The muddy parking lots outside the stadium were filled more than two hours before the 8 p.m. tipoff, and the bleachers were just as crowded. Some were there to see Seton Hall Prep earn an overtime win over St. Peter's and advance to the state Non-Public A championship game against St. Augustine Prep. But the overwhelming majority were waiting anxiously to see the Celtics (26-1) and Friars (30-0), two traditional state powerhouses that topped every major national poll before the game. There is no national tournament for high school basketball.

The excitement level was so high, the expectations so great, that even the pregame warmups by the respective teams earned standing ovations.

"We've played all over the country, but this game was different," St.
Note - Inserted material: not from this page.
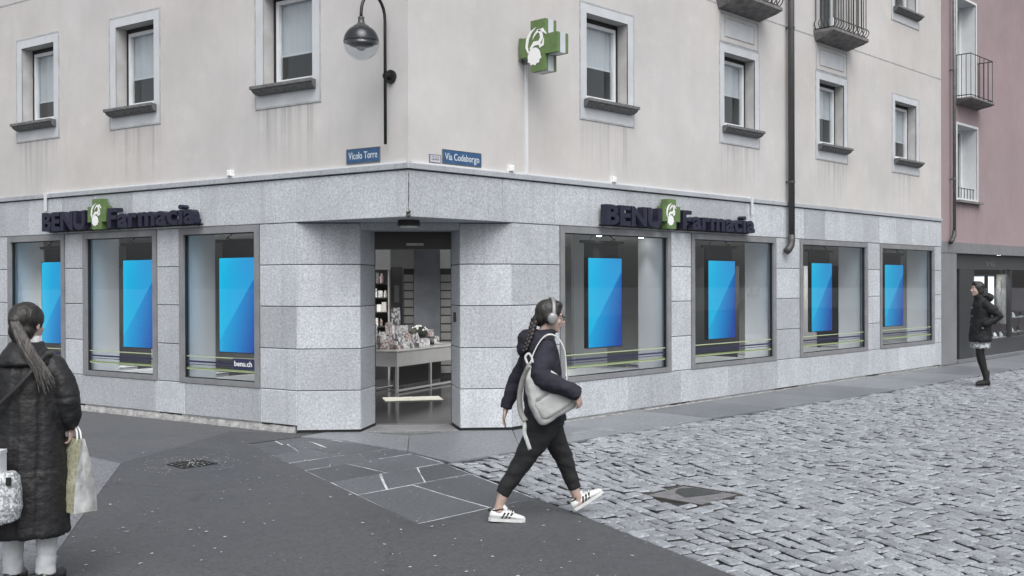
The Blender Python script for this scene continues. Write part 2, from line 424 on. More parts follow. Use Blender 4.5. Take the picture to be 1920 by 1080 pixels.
for i in range(7):
    y0, y1 = ys[i+1], ys[i]
    edges = [0.0] + splits[i] + [1.0]
    for j in range(len(edges) - 1):
        def px(fr_, y, end):
            a, b = fl_left(y), fl_right(y)
            s = 0 if fr_ in (0.0, 1.0) else slant[i] * (0.5 if y == y1 else -0.5)
            return a + (b - a) * (fr_ + s)
        g = rf.choice([0.003, 0.006, 0.010, 0.014])
        x00, x10 = px(edges[j], y0, 0) + g, px(edges[j+1], y0, 1) - g
        x01, x11 = px(edges[j], y1, 0) + g, px(edges[j+1], y1, 1) - g
        gy = rf.choice([0.003, 0.007, 0.013])
        jt = lambda: rf.uniform(-0.012, 0.012)
        zt = rf.uniform(-0.002, 0.004)
        q = [(x00, y0 + gy + jt()*0.5), ((x00+x10)/2, y0 + gy + jt()*0.5), (x10, y0 + gy + jt()*0.5), ((x10+x11)/2 + jt(), (y0+y1)/2), (x11, y1 - gy + jt()*0.5), ((x01+x11)/2, y1 - gy + jt()*0.5), (x01, y1 - gy + jt()*0.5), ((x00+x01)/2 + jt(), (y0+y1)/2)]
        c = Vector((sum(p[0] for p in q)/8, sum(p[1] for p in q)/8))
        mb = MB(); n = 8
        inn = [(Vector(p) + (c - Vector(p)).normalized() * 0.008) for p in q]
        vs = [Vector((p[0], p[1], -0.02)) for p in q] + [Vector((p[0], p[1], zt - 0.003)) for p in q] + [Vector((p.x, p.y, zt)) for p in inn]
        ff = [list(range(16, 24))]
        for r_ in (0, 8):
            ff += [(r_+k, r_+(k+1) % n, r_+8+(k+1) % n, r_+8+k) for k in range(n)]
        mb.add(vs, ff); mk('flagstone', mb, MT['flag'], fs)

# granite pavement along the right facade and in front of the door
gp = empty('granite_pavement', (4, -0.6, 0), kind='structure')
mb = MB(); mb.add([Vector((*p, -0.012)) for p in [(-0.44, 1.42), (-0.29, 0.9), (-0.3, -0.36), (-0.42, -1.12), (3.5, -1.13), (9, -1.36), (40, -1.36), (40, 0.1), (1.62, 0.1), (0.0, 1.60)]], [list(range(10))])
mk('joint_bed', mb, M('pave_joint', (0.10, 0.105, 0.11), 0.9, 0.3), gp)
def pave(pts, z=0.008, name='paving_slab', m='granite_pave'):
    c = Vector((sum(p[0] for p in pts)/len(pts), sum(p[1] for p in pts)/len(pts)))
    g = [Vector(p) + (c - Vector(p)).normalized() * 0.006 for p in pts]
    h = [Vector(p) + (c - Vector(p)).normalized() * 0.014 for p in pts]
    n = len(pts)
    mb = MB()
    mb.add([Vector((*p, z - 0.04)) for p in g] + [Vector((*p, z - 0.004)) for p in g] + [Vector((*p, z)) for p in h], [list(range(2*n, 3*n))] + [(r_*n+k, r_*n+(k+1) % n, (r_+1)*n+(k+1) % n, (r_+1)*n+k) for r_ in (0, 1) for k in range(n)])
    return mk(name, mb, MT[m], gp)
sj0, sj1 = (0.44, 0.52), (-0.28, -0.30)
c0 = FC(0.74, 0, 0); c1 = FC(1.90, 0, 0)
pave([(-0.43, 1.40), (-0.30, 0.9), sj1, sj0, (c0.x, c0.y), (-0.05, 1.48)])
pave([sj1, (-0.42, -1.12), (0.55, -1.14), (1.58, -0.02), (c1.x, c1.y), sj0])
xs = [0.55, 2.3, 4.1, 5.6, 7.4, 9.1, 10.9, 12.6, 14.6, 16.6, 18.6, 20.6]
oute = lambda x: -1.13 - max(0, min(1, (x - 3.5) / 5.5)) * 0.23
for i in range(len(xs) - 1):
    a, b = xs[i], xs[i+1]
    ya = -0.02 if i else -0.02
    x0t = 1.58 if i == 0 else a
    pave([(a, oute(a)), (b, oute(b)), (b, ya), (x0t, ya)])
# threshold slab inside the door recess
pave([tuple(FC(0.74, 0, 0)[:2]), tuple(FC(1.90, 0, 0)[:2]), tuple(FC(1.80, -0.56, 0)[:2]), tuple(FC(0.89, -0.56, 0)[:2])], 0.012, 'threshold_slab', 'granite_dark')

# cobbled street
cs = empty('cobbled_street', (2, -3, 0), kind='structure')
bed = [(-0.30, -1.0), (3.5, -1.12), (9, -1.35), (60, -1.35), (60, -30), (ce.x - 3.8, -20), (ce.x, ce.y)]
mb = MB(); mb.add([Vector((*p, -0.014)) for p in bed], [list(range(len(bed)))]); mk('sand_bed', mb, MT['cobble_bed'], cs)
MAN = (-0.42, 0.17, -4.02, -3.43)
rc = random.Random(11)
stones = []
q = -0.035
FWD2 = Vector((_f.x, _f.y)).normalized(); RGT2 = Vector((_r.x, _r.y))
while q < 24:
    wq = rc.uniform(0.098, 0.140)
    p = -9.0 + rc.uniform(0, 0.1)
    while p < 10.5:
        lp = rc.uniform(0.095, 0.195)
        pc, qc = p + lp/2, q + wq/2
        wav = lambda pp, qq: 0.035*math.sin(pp*1.7 + qq*0.6) + 0.02*math.sin(pp*4.1 - qq*1.3)
        cx, cy = B0 + BE*pc + BQ*(qc + wav(pc, qc) * min(1, q / 0.3))
        ok = cy < oute(cx) - 0.045 and not (MAN[0]-0.045 < cx < MAN[1]+0.045 and MAN[2]-0.045 < cy < MAN[3]+0.045)
        rel = Vector((cx - CAMX, cy - CAMY)); dep = rel.dot(FWD2); lat = rel.dot(RGT2)
        if ok and dep > 4.6 and lat < dep * 0.489 + 1.6 and dep < 23.5:
            gap = rc.choice([0.004, 0.006, 0.008, 0.011, 0.015])
            cor = []
            for sp, sq in ((-1, -1), (1, -1), (1, 1), (-1, 1)):
                pp = pc + sp*(lp/2 - gap) + rc.uniform(-0.010, 0.010); qq = qc + sq*(wq/2 - gap) + rc.uniform(-0.009, 0.009)
                v = B0 + BE*pp + BQ*(qq + wav(pp, qq) * min(1, q / 0.3)); cor.append(v)
            zt = rc.uniform(-0.003, 0.010); tx, ty = rc.uniform(-0.09, 0.09), rc.uniform(-0.09, 0.09)
            c = sum(cor, Vector((0, 0))) / 4
            A, Bm, T = [], [], []
            for v in cor:
                dl = v - c; zz = zt + dl.x*tx + dl.y*ty
                A.append((v.x, v.y, -0.03)); Bm.append((v.x, v.y, zz - 0.010)); w = c + dl*0.84; T.append((w.x, w.y, zz + rc.uniform(-0.001, 0.002)))
            inview = abs(lat) < dep * 0.489 and dep > 6.45
            stones.append((dep if inview else dep + 100, A + Bm + T, rc.random()))
        p += lp
    q += wq
stones.sort(key=lambda s: s[0])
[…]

Patrick's coach Kevin Boyle said. "There was a buzz in the air before the game. There was an electricity that you don't usually see at a high school game. And the crowd was just unbelievable. We're used to playing in front of 2,000 people in a high school gym, not 8,000."

The official prize - the North Jersey Non-Public A title that St. Anthony gained with its win - was secondary to the action. Almost every possession generated a seemingly constant chorus of "oohs" and "aahs" and standing ovations from fans.
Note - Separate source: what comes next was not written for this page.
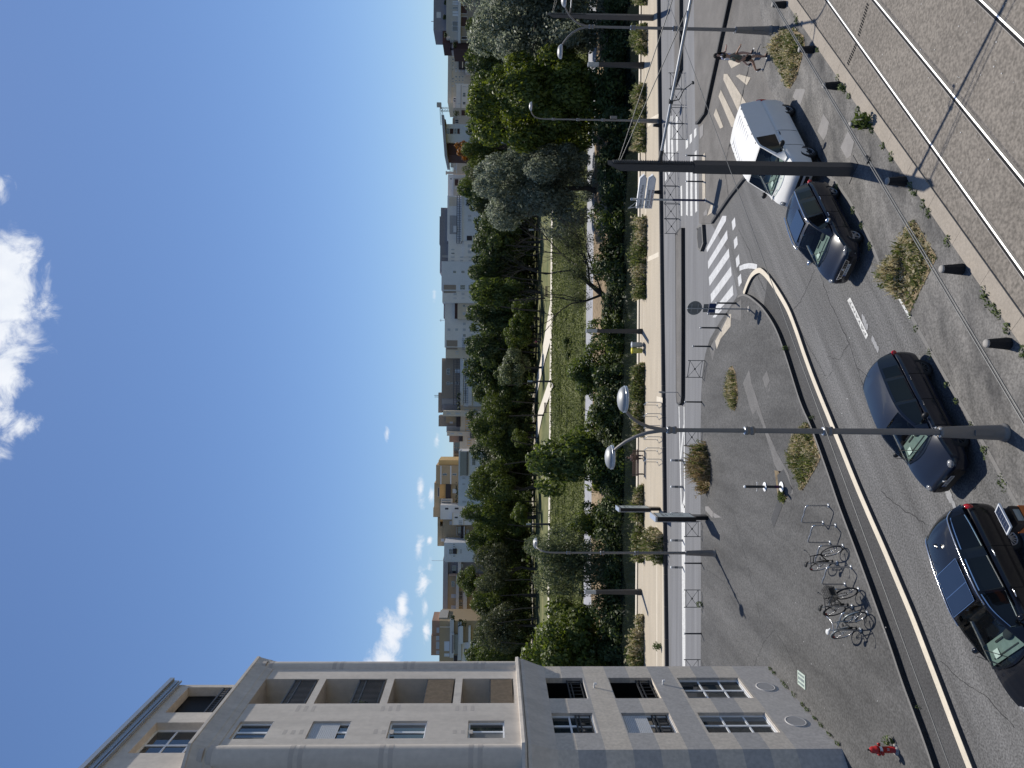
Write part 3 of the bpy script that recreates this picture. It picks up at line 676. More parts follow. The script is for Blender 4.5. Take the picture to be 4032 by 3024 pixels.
# windows
def window(r, x, panes_y=2, panes_z=2, shutter=0.0, rail=0.0, curtain=0.0, mat='window_glass'):
    a, b, c, d = r; w = .07
    m = MB()
    m.box(x, x+.06, a, b, c, c+w); m.box(x, x+.06, a, b, d-w, d); m.box(x, x+.06, a, a+w, c+w, d-w); m.box(x, x+.06, b-w, b, c+w, d-w)
    for i in range(1, panes_y): y = a + (b-a)*i/panes_y; m.box(x+.005, x+.055, y-.045, y+.045, c+w, d-w)
    for i in range(1, panes_z): z = c + (d-c)*i/panes_z; m.box(x+.008, x+.05, a+w, b-w, z-.03, z+.03)
    fr = m.build('window', 'white_pvc', bld)
    g = MB(); g.box(x+.012, x+.024, a+w, b-w, c+w, d-w, 0); g.build('pane', mat, fr)
    s = MB(); s.box(x+.062, x+.14, a+.01, b-.01, c+.002, c+.03); s.build('sill', 'vent_grey', fr)
    if curtain:
        s = MB(); n = 14; y0c = a+w if curtain > 0 else b-w-(b-a)*abs(curtain); y1c = y0c + (b-a)*abs(curtain)
        for i in range(n): s.box(x+.0245, x+.0265 + .006*(i % 2), y0c + (y1c-y0c)*i/n + .002, y0c + (y1c-y0c)*(i+1)/n, c+w, d-w)
        s.build('curtain', 'curtain', fr)
    if shutter:
        s = MB(); zb = d - (d-c)*shutter; n = int((d-zb)/.06)
        for i in range(n): s.box(x+.062, x+.085, a+.03, b-.03, zb + (d-zb)*i/n + .004, zb + (d-zb)*(i+1)/n - .004)
        s.build('shutter', 'shutter_grey', fr)
    return fr
def railing(r, x, h, nbars=14, fill=None, parent=None, dark='railing_dark'):
    a, b, c, d = r; m = MB()
    m.box(x-.025, x+.025, a, b, c+h-.05, c+h); m.box(x-.02, x+.02, a, b, c+.08, c+.12); m.box(x-.022, x+.022, a, b, c+h*.72, c+h*.72+.04)
    for i in range(nbars+1): y = a + .02 + (b-a-.04)*i/nbars; m.box(x-.010, x+.010, y-.011, y+.011, c+.1, c+h-.05)
    o = m.build('railing', dark, parent or bld)
    if fill:
        g = MB(); n = 26
        for i in range(n): y = a+.03 + (b-a-.06)*i/n; g.box(x+.028, x+.045, y, y + (b-a)/n*.86, c+.06, c+h-.03)
        g.build('screen', fill, o)
    return o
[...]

Rutgers coach Mike Rice, fresh from a controversial loss to St. John's in the Big East tournament earlier in the day, returned to campus in time to see his top recruit, St. Anthony point guard Myles Mack, dazzle the crowd with electric moves and timely shooting.

Mack was sick with a cold but scored a team-high 19 points, grabbed a game-high five steals and dished out four assists.

"At first I was so caught up in everything that I probably took some shots I didn't need to take," Mack said. "But after that, I just relaxed and let the game come to me."

St. Patrick's lineup featured senior Michael Gilchrist, a 6-foot-8 forward with arms so long he could almost tie his sneakers without bending over. University of Kentucky coach John Calipari showed up to see his prized recruit. Gilchrist, who was averaging 20 points a game, was held to seven points but snared 14 rebounds.

Both stars also had deep and talented supporting casts. The teams were loaded with outside shooters who drained 3-pointers as if they were layups, and slashers who leaped so high they hit their elbows on the rim.

Gilchrist was joined by senior forward Derrick Morgan, who might have earned himself a college scholarship with his 26-point performance.

St. Anthony's countered with 6-7 forward Kyle Anderson. Anderson, who is considered the top junior player in the state, showed why he is so highly regarded by scoring 11 points, snaring seven rebounds and dealing five assists. He also blocked two shots.

"This game meant so much to us," Anderson said. "Everybody considered us the underdog, and that made us play as hard as we could and continue to fight the whole game."

The Friars face perhaps an even tougher fight later this week.

They will be heavily favored to win the state Non-Public B crown against either Bishop McCarrick or Gloucester Catholic. But they may be hard-pressed to keep their focus and regain their mental edge after playing such an emotionally draining game against St. Pat's.

And if they win that title, more challenges await at the state's Tournament of Champions.

"We just beat the hottest team in the world, and it was a monumental win for us," Hurley said. "But it won't mean as much if we don't keep this going.

"Kevin (Boyle) and I talked about this before the game. We both said that whoever won this game has the responsibility to keep winning. As great as this game was, we don't want to let it wind up as the high point of our season."